August 28, 2018

IPS School Board To Determine Next Steps For Vacant Schools

file photo

file photo

Tuesday night the Indianapolis Public Schools board heard recommendations on the next steps to determine the future uses of the vacant Broad Ripple and John Marshall high schools.

Joe Gramelspacher, the special projects director for IPS, recommended the approval of two independent market analyses to determine the schools’ financial value. He says they will also take community wishes into account.

“When we find the intersection of community wishes and market possibilities, we will launch an RFI –– or request for information –– to ask developers or other interested parties to come forward with a long-term lease or purchase proposal,” Gramelspacher says.

On Aug. 24, IPS requested nonprofits submit proposals for the vacant schools, which IPS leaders say will help determine a preliminary analysis of possible future uses. IPS will accept proposals through Oct. 11.  

IPS leaders say the school district will not become the landlord of a multi-tenant building or redevelop the properties.

A Chicago-based firm, S.B. Friedman, is recommended to conduct the Broad Ripple High School market analysis, which has been the subject of controversy. Gramelspacher says the regional firm will help maintain objectivity in the report.

In a letter published in the IndyStar, IPS said it will not allow Purdue Polytechnic High School –– a charter school that’s been vocal about wanting to lease Broad Ripple High School –– to decide the value of the vacant building.
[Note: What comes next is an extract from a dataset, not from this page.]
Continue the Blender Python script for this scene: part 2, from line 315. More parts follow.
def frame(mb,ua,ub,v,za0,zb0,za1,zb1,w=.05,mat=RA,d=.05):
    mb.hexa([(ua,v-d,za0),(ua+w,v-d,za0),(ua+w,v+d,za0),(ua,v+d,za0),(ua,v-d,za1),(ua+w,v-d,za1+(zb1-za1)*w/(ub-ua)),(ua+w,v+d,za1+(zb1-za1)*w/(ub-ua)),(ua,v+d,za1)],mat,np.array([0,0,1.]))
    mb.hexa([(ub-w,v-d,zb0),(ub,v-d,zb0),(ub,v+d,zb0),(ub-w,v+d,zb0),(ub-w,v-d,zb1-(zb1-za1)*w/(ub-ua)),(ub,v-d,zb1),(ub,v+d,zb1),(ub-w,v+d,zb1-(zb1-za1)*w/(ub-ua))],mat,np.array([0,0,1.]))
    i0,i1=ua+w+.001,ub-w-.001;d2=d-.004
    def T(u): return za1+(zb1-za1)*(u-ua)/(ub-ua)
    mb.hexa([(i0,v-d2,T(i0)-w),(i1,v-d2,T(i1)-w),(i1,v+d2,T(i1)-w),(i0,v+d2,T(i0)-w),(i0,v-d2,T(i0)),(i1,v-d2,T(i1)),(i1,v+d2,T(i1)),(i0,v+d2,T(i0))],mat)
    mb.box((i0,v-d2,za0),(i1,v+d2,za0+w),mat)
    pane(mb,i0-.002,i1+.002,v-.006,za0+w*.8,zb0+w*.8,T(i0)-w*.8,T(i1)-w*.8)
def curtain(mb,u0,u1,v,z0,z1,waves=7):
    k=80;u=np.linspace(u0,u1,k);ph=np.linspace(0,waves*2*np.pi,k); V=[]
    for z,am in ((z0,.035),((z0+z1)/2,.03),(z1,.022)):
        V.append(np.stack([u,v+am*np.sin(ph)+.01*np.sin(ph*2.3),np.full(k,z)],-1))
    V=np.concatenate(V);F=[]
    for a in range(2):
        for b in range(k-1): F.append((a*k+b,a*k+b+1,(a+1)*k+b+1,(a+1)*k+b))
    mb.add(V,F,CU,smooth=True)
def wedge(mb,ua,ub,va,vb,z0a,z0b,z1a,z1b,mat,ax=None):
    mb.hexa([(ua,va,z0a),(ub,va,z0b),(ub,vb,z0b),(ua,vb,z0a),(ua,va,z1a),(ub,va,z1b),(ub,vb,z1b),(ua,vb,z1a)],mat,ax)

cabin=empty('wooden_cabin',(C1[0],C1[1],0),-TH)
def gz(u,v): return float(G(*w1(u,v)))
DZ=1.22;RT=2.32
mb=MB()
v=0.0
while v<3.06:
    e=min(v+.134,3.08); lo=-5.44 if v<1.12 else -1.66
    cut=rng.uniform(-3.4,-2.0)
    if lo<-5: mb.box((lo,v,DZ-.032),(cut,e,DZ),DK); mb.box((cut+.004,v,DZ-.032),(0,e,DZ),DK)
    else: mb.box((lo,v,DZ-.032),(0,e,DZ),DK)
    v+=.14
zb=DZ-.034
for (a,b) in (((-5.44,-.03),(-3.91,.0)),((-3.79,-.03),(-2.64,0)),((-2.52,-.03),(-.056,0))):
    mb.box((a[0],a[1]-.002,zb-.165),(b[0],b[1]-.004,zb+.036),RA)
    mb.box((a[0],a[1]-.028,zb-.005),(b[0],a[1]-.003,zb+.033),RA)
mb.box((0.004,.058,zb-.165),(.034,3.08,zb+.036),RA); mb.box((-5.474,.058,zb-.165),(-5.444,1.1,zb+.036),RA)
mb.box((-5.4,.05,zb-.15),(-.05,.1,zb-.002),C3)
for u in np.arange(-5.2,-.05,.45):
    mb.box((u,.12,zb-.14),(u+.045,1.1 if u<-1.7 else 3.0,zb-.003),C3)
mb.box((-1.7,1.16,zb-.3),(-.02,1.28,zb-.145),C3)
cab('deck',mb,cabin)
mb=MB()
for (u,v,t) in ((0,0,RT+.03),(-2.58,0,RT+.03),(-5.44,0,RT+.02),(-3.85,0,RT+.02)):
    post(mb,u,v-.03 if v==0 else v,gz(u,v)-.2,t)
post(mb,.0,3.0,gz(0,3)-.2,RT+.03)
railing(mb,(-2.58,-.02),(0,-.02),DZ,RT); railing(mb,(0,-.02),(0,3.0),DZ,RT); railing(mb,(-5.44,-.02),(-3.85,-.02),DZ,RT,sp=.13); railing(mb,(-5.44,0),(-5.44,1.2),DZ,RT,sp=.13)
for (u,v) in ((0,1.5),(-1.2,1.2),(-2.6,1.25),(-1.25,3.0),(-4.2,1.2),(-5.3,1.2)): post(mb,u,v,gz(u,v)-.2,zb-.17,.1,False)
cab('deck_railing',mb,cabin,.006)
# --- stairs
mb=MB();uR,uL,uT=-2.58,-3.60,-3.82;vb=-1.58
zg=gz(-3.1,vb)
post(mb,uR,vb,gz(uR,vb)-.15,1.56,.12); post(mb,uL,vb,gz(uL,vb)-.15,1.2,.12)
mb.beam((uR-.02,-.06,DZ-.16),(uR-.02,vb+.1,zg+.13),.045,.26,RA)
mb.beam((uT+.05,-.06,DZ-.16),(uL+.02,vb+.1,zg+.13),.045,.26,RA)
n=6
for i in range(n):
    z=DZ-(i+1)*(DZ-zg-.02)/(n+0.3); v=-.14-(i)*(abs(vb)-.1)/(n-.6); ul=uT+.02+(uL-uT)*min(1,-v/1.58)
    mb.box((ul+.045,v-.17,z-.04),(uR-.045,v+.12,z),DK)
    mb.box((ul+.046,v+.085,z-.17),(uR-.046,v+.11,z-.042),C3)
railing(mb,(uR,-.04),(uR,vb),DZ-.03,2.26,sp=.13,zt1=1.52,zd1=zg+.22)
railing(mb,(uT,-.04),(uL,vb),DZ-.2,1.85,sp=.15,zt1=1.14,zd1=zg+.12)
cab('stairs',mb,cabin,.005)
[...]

The letter reads, “IPS owes taxpayers an independent, expert assessment of the property before taking any action.”

Purdue Polytechnic is interested in leasing the building for a second STEM-focused high school. State lawmakers have urged the district to consider allowing Purdue to operate a school in the building.

Last year, before IPS Board voted to close Broad Ripple High School, the district estimated it could sell the northside property for $6 million to $8 million. District leaders now say they are unsure of the true market value.

For John Marshall High School, an Indianapolis nonprofit has already been conducting market research on the vacant property. IPS leaders recommend the district become an official party to the already ongoing process.

The board will vote Thursday to approve or reject the plan to move forward with the market analyses. If approved, the final reports are expected to be completed in January 2019.